Architecture studio Family New York has completed this Brooklyn store for record label Fool's Gold, which features polycarbonate screens that frame a gold mirror and form niches that include a DJ booth.
The Fool's Gold store on 147 Grand Street in Brooklyn sells the label's branded clothing, including sportswear, hats, and accessories like phone cases and bags, as well as vinyls and CDs.
Its opening earlier this year marks the 10th anniversary of the label founded by DJÂ A-Trak, which previously had a smaller shop, while also selling online.
Fool's Gold tasked local studio Family New York to design the new, larger 500-square-foot (46.5-square-metre) space with the aim to make it "unlike any record store", and set apart from the stripped-back, minimalistic style of many clothing boutiques.
"None of our peer labels have brick and mortar spaces like this," A-Trak told Dezeen. "If anything, lately everyone's been doing pop-ups. We wanted a permanent space."
"Even in clothing, a lot of stores are using the same tropes: white box, exposed wood, lots of plants," he continued. "We wanted to stand out from that."
Fashion retailers often opt to showcase their garments in pared-back, sparse spaces to keep the focus on the clothes. Examples include Christopher Kane's London store by John Pawson and Acne Studio's shop in Seoul by Sophie Hicks.
Contrastingly, Family New York has filled Fool's Gold's space with polycarbonate screens that create different bays for records, clothes, magazines, a place to DJ and an area to sit around.

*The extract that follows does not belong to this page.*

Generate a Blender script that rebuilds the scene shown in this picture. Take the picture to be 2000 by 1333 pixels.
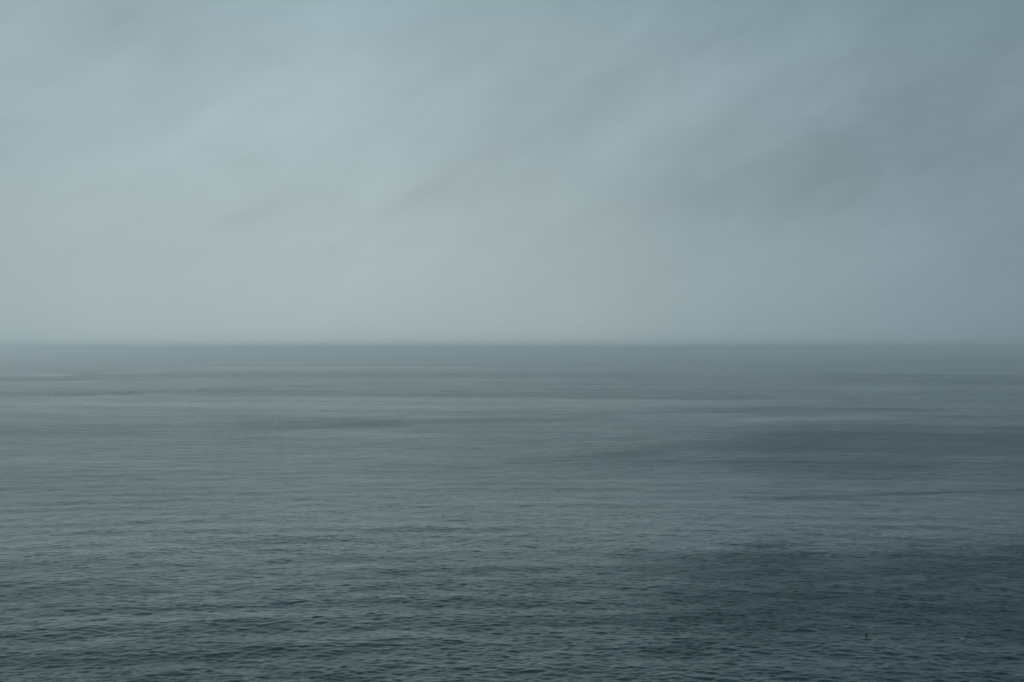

The triple-layered screens are punctured with the same-sized cutout to frame the golden mirror at the rear, which provides a reflection of each of the screens and the storefront, and makes the space appear larger than it is.
"We were really interested in the entire world that Fool's Gold had created – not just a record label," Family New York founder Dong-Ping Wong told Dezeen. "It's a community centred around music but also touching on fashion, culture, general good vibes."
"The layout is an enfilade, with different display areas on the right and left of the centred openings, and a gold mirror at the back to extend the enfilade illusion," he added.
"The enfilade was a good strategy for this since it gave more interesting moments to this small space, and created a striking visual moment right when you walk in or look in from the street."
A-Trak said that the layout of the store also offers lots of "Instagram moments". "The store becomes something that travels through photos and entices people to buy from the brand," he said.
The material choices of low-cost industrial-style polycarbonate and cement flooring also meet with Fool's Gold's tight budget, while the golden mirror offers a contrasting luxurious touch.
Local art studio The Principals created furniture for the space using equally inexpensive materials, includes rubber gym-mat flooring.
The record crates are made from milkcrates dipped in plaster, which A-Trak said makes the podiums look like an art installation.
"We wanted to take materials that had a certain nobility or cultural reference, but were overlooked – like rubber flooring or plaster – or used for mundane tasks – milk crates as record storage – and pervert them with abstracted material processes and geometric forms," The Principals told Dezeen.
Other materials used include wooden record stands, which are copper-coated and oxidised to create a patina, and plaster-coated plywood. At the front of the store, the flakeboard desk is covered in zinc that has been blackened and polished.
Fool's Gold also includes office space and 400-square-foot (37 metres) of distribution and stock storage in the basement.
Family New York's founders previously worked at architecture firm OMA, and also design the stores for Off-white – the streetwear brand started by Kanye West's creative director Virgil Abloh.